### [YOUR INSTRUCTIONS]
With the pictures left out, copy the listing below exactly.

### [PROVIDED MATERIAL]
───
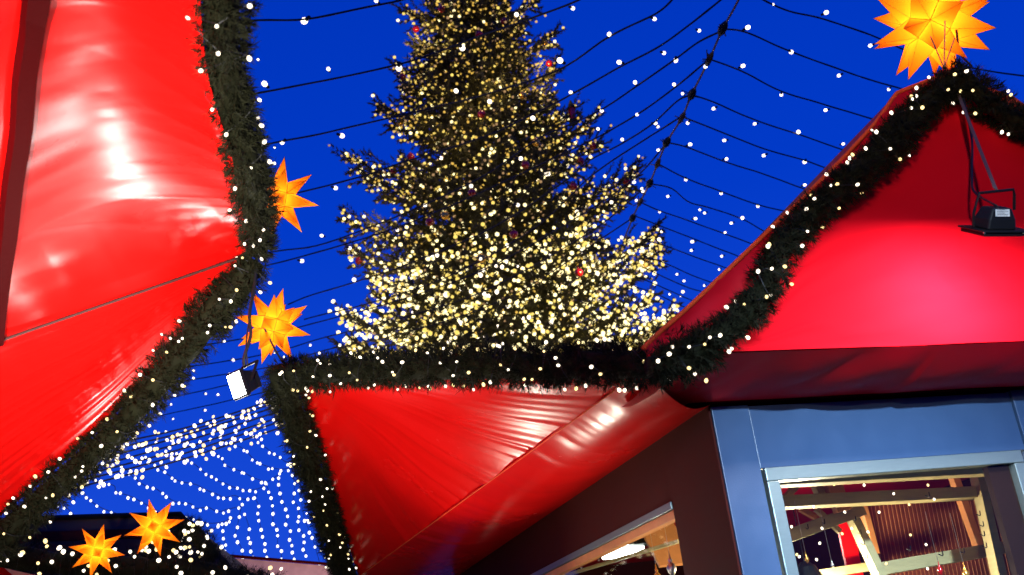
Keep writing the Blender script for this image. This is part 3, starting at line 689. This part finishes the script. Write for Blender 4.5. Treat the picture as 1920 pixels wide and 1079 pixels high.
RIGHT = [
 ([(1400, -18), (1430, 0), (1480, 22), (1544, 37), (1633, 67), (1700, 95), (1770, 110), (1830, 130), (1950, 148)], [(1449, 9, .6), (1548, 25, 1.1), (1633, 86, 1)]),
 ([(1355, 55), (1400, 62), (1482, 97), (1574, 131), (1640, 153), (1690, 167), (1760, 190)], [(1401, 53, 1.2), (1483, 98, 1.2), (1574, 142, 1), (1667, 168, .9)]),
 ([(1330, 112), (1392, 135), (1465, 172), (1549, 198), (1640, 225), (1700, 243)], [(1324, 125, 1), (1392, 125, 1.1), (1465, 178, 1), (1549, 207, 1), (1636, 237, .8)]),
 ([(1297, 178), (1340, 193), (1416, 226), (1497, 253), (1590, 285), (1650, 300)], [(1339, 204, 1), (1416, 233, .9), (1497, 249, 1.3), (1580, 271, .9)]),
 ([(1280, 220), (1330, 240), (1433, 280), (1510, 302), (1555, 318), (1600, 328)], [(1290, 231, 1), (1359, 264, 1), (1433, 292, 1.1), (1509, 304, 1.3)]),
 ([(1250, 268), (1292, 278), (1361, 305), (1440, 330), (1508, 355), (1560, 370)], [(1293, 272, 1.1), (1361, 299, 1), (1508, 348, 1)]),
 ([(1233, 308), (1286, 335), (1352, 360), (1421, 385), (1477, 398), (1520, 410)], [(1286, 337, 1.1), (1352, 363, 1.1), (1421, 387, 1.1)]),
 ([(1218, 345), (1260, 355), (1292, 380), (1330, 390), (1392, 412), (1437, 437), (1470, 455)], [(1253, 369, .9), (1313, 394, .9), (1322, 400, .9), (1372, 419, 1), (1392, 410, 1.3)]),
 ([(1196, 378), (1237, 396), (1300, 418), (1380, 447), (1420, 462)], [(1237, 398, .9), (1303, 411, 1.1), (1359, 437, .8), (1205, 360, 1)]),
 ([(1190, 406), (1240, 425), (1299, 448), (1370, 476), (1400, 488)], [(1241, 435, .9), (1299, 454, 1.2), (1297, 470, 1), (1354, 481, 1)]),
 ([(1200, 448), (1255, 465), (1310, 485), (1365, 505), (1400, 520)], [(1235, 450, 1.3), (1349, 506, .9)]),
 ([(1205, 480), (1250, 496), (1300, 518), (1345, 535), (1380, 550)], [(1270, 515, .9), (1321, 536, .9)]),
 ([(1200, 500), (1240, 518), (1290, 540), (1335, 552)], [(1282, 528, 1)]),
 ([(1190, 520), (1220, 530), (1260, 548), (1310, 570)], [(1225, 548, .8), (1256, 552, 1), (1276, 556, .7)]),
 ([(1190, 538), (1230, 552), (1290, 580), (1320, 590)], [(1300, 576, .9)]),
]
for i, (c, b) in enumerate(RIGHT):
    cable_string('light_cable', 'black light cable, %s of those running right from the rope to the gable' % ordn[i], 'light string', Z(c),
                 [(atz(x, y, ZN), s, 'w') for x, y, s in b], r=.012, group='bulb cables across the sky', br=.025)

# ================================================================ light net in the lower left sky
def dots(pts, step, jit, rnd):
    o = []; Lt = sum((pts[i+1]-pts[i]).length for i in range(len(pts)-1)); n = max(2, int(Lt/step))
    for i in range(n): p = poly_at(pts, (i+rnd.uniform(-.3, .3)+.5)/n); o.append(p+Vector((rnd.uniform(-jit, jit), 0, rnd.uniform(-jit, jit))))
    return o
rn = random.Random(11)
SW = [
 [(470, 815), (485, 830), (505, 845), (525, 860), (548, 872), (570, 868)],
 [(400, 815), (425, 830), (457, 842), (471, 857), (490, 871), (520, 880), (542, 879), (560, 872)],
 [(350, 828), (377, 841), (400, 849), (412, 857), (422, 871), (437, 880), (454, 885), (470, 894), (487, 901), (500, 904), (515, 896), (530, 885)],
 [(310, 840), (345, 860), (367, 873), (383, 887), (408, 902), (422, 907), (440, 915), (463, 920), (484, 917), (500, 910)],
 [(270, 855), (300, 880), (334, 902), (366, 909), (388, 920), (408, 928), (421, 934), (440, 930), (456, 937), (470, 935), (482, 930)],
 [(225, 870), (253, 898), (273, 912), (292, 917), (310, 930), (325, 940), (340, 944), (357, 945), (367, 954), (390, 952), (408, 960), (430, 955), (452, 950)],
 [(150, 880), (178, 901), (213, 911), (218, 922), (246, 932), (267, 943), (292, 957), (314, 962), (323, 970), (344, 969), (365, 974), (380, 980), (400, 982), (424, 978), (438, 972)],
 [(110, 895), (138, 909), (152, 920), (172, 942), (197, 956), (223, 965), (251, 977), (290, 985), (325, 995), (350, 1002), (370, 998), (395, 995), (412, 985)],
 [(75, 925), (93, 942), (121, 950), (139, 966), (162, 974), (191, 984), (214, 988), (242, 1001), (270, 1010), (310, 1018), (345, 1022), (375, 1010), (392, 1000)],
 [(50, 955), (79, 976), (108, 976), (133, 992), (154, 1004), (168, 1006), (222, 1018), (250, 1020), (273, 1033), (300, 1040), (330, 1042)],
 [(30, 985), (50, 1002), (78, 1008), (99, 1020), (122, 1027), (133, 1030), (180, 1045), (225, 1040), (243, 1043), (260, 1050), (300, 1062)],
]
for i, c in enumerate(SW):
    ds = 18.5-.15*i
    pts = smooth([at(x, y, ds) for x, y in c], 4)
    t = thing('net_light_string', 'sagging string of tiny lights, %s swag below the cable bundle' % ordn[i].replace('topmost', 'uppermost'), 'light string', pts[0], 'swags of the light net')
    MB().tube(pts, .005, 4).build('wire', M['cable'], t)
    for p in dots(pts, .115, .022, rn): inst('bulb', BC, p, t, .020*rn.uniform(.85, 1.1), Vector((0, 0, -1)).to_track_quat('Z', 'Y'))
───
### [ANSWER TO THIS PROBLEM]
Keep writing the Blender script for this image. This is part 3, starting at line 689. This part finishes the script. Write for Blender 4.5. Treat the picture as 1920 pixels wide and 1079 pixels high.
RIGHT = [
 ([(1400, -18), (1430, 0), (1480, 22), (1544, 37), (1633, 67), (1700, 95), (1770, 110), (1830, 130), (1950, 148)], [(1449, 9, .6), (1548, 25, 1.1), (1633, 86, 1)]),
 ([(1355, 55), (1400, 62), (1482, 97), (1574, 131), (1640, 153), (1690, 167), (1760, 190)], [(1401, 53, 1.2), (1483, 98, 1.2), (1574, 142, 1), (1667, 168, .9)]),
 ([(1330, 112), (1392, 135), (1465, 172), (1549, 198), (1640, 225), (1700, 243)], [(1324, 125, 1), (1392, 125, 1.1), (1465, 178, 1), (1549, 207, 1), (1636, 237, .8)]),
 ([(1297, 178), (1340, 193), (1416, 226), (1497, 253), (1590, 285), (1650, 300)], [(1339, 204, 1), (1416, 233, .9), (1497, 249, 1.3), (1580, 271, .9)]),
 ([(1280, 220), (1330, 240), (1433, 280), (1510, 302), (1555, 318), (1600, 328)], [(1290, 231, 1), (1359, 264, 1), (1433, 292, 1.1), (1509, 304, 1.3)]),
 ([(1250, 268), (1292, 278), (1361, 305), (1440, 330), (1508, 355), (1560, 370)], [(1293, 272, 1.1), (1361, 299, 1), (1508, 348, 1)]),
 ([(1233, 308), (1286, 335), (1352, 360), (1421, 385), (1477, 398), (1520, 410)], [(1286, 337, 1.1), (1352, 363, 1.1), (1421, 387, 1.1)]),
 ([(1218, 345), (1260, 355), (1292, 380), (1330, 390), (1392, 412), (1437, 437), (1470, 455)], [(1253, 369, .9), (1313, 394, .9), (1322, 400, .9), (1372, 419, 1), (1392, 410, 1.3)]),
 ([(1196, 378), (1237, 396), (1300, 418), (1380, 447), (1420, 462)], [(1237, 398, .9), (1303, 411, 1.1), (1359, 437, .8), (1205, 360, 1)]),
 ([(1190, 406), (1240, 425), (1299, 448), (1370, 476), (1400, 488)], [(1241, 435, .9), (1299, 454, 1.2), (1297, 470, 1), (1354, 481, 1)]),
 ([(1200, 448), (1255, 465), (1310, 485), (1365, 505), (1400, 520)], [(1235, 450, 1.3), (1349, 506, .9)]),
 ([(1205, 480), (1250, 496), (1300, 518), (1345, 535), (1380, 550)], [(1270, 515, .9), (1321, 536, .9)]),
 ([(1200, 500), (1240, 518), (1290, 540), (1335, 552)], [(1282, 528, 1)]),
 ([(1190, 520), (1220, 530), (1260, 548), (1310, 570)], [(1225, 548, .8), (1256, 552, 1), (1276, 556, .7)]),
 ([(1190, 538), (1230, 552), (1290, 580), (1320, 590)], [(1300, 576, .9)]),
]
for i, (c, b) in enumerate(RIGHT):
    cable_string('light_cable', 'black light cable, %s of those running right from the rope to the gable' % ordn[i], 'light string', Z(c),
                 [(atz(x, y, ZN), s, 'w') for x, y, s in b], r=.012, group='bulb cables across the sky', br=.025)

# ================================================================ light net in the lower left sky
def dots(pts, step, jit, rnd):
    o = []; Lt = sum((pts[i+1]-pts[i]).length for i in range(len(pts)-1)); n = max(2, int(Lt/step))
    for i in range(n): p = poly_at(pts, (i+rnd.uniform(-.3, .3)+.5)/n); o.append(p+Vector((rnd.uniform(-jit, jit), 0, rnd.uniform(-jit, jit))))
    return o
rn = random.Random(11)
SW = [
 [(470, 815), (485, 830), (505, 845), (525, 860), (548, 872), (570, 868)],
 [(400, 815), (425, 830), (457, 842), (471, 857), (490, 871), (520, 880), (542, 879), (560, 872)],
 [(350, 828), (377, 841), (400, 849), (412, 857), (422, 871), (437, 880), (454, 885), (470, 894), (487, 901), (500, 904), (515, 896), (530, 885)],
 [(310, 840), (345, 860), (367, 873), (383, 887), (408, 902), (422, 907), (440, 915), (463, 920), (484, 917), (500, 910)],
 [(270, 855), (300, 880), (334, 902), (366, 909), (388, 920), (408, 928), (421, 934), (440, 930), (456, 937), (470, 935), (482, 930)],
 [(225, 870), (253, 898), (273, 912), (292, 917), (310, 930), (325, 940), (340, 944), (357, 945), (367, 954), (390, 952), (408, 960), (430, 955), (452, 950)],
 [(150, 880), (178, 901), (213, 911), (218, 922), (246, 932), (267, 943), (292, 957), (314, 962), (323, 970), (344, 969), (365, 974), (380, 980), (400, 982), (424, 978), (438, 972)],
 [(110, 895), (138, 909), (152, 920), (172, 942), (197, 956), (223, 965), (251, 977), (290, 985), (325, 995), (350, 1002), (370, 998), (395, 995), (412, 985)],
 [(75, 925), (93, 942), (121, 950), (139, 966), (162, 974), (191, 984), (214, 988), (242, 1001), (270, 1010), (310, 1018), (345, 1022), (375, 1010), (392, 1000)],
 [(50, 955), (79, 976), (108, 976), (133, 992), (154, 1004), (168, 1006), (222, 1018), (250, 1020), (273, 1033), (300, 1040), (330, 1042)],
 [(30, 985), (50, 1002), (78, 1008), (99, 1020), (122, 1027), (133, 1030), (180, 1045), (225, 1040), (243, 1043), (260, 1050), (300, 1062)],
]
for i, c in enumerate(SW):
    ds = 18.5-.15*i
    pts = smooth([at(x, y, ds) for x, y in c], 4)
    t = thing('net_light_string', 'sagging string of tiny lights, %s swag below the cable bundle' % ordn[i].replace('topmost', 'uppermost'), 'light string', pts[0], 'swags of the light net')
    MB().tube(pts, .005, 4).build('wire', M['cable'], t)
    for p in dots(pts, .115, .022, rn): inst('bulb', BC, p, t, .020*rn.uniform(.85, 1.1), Vector((0, 0, -1)).to_track_quat('Z', 'Y'))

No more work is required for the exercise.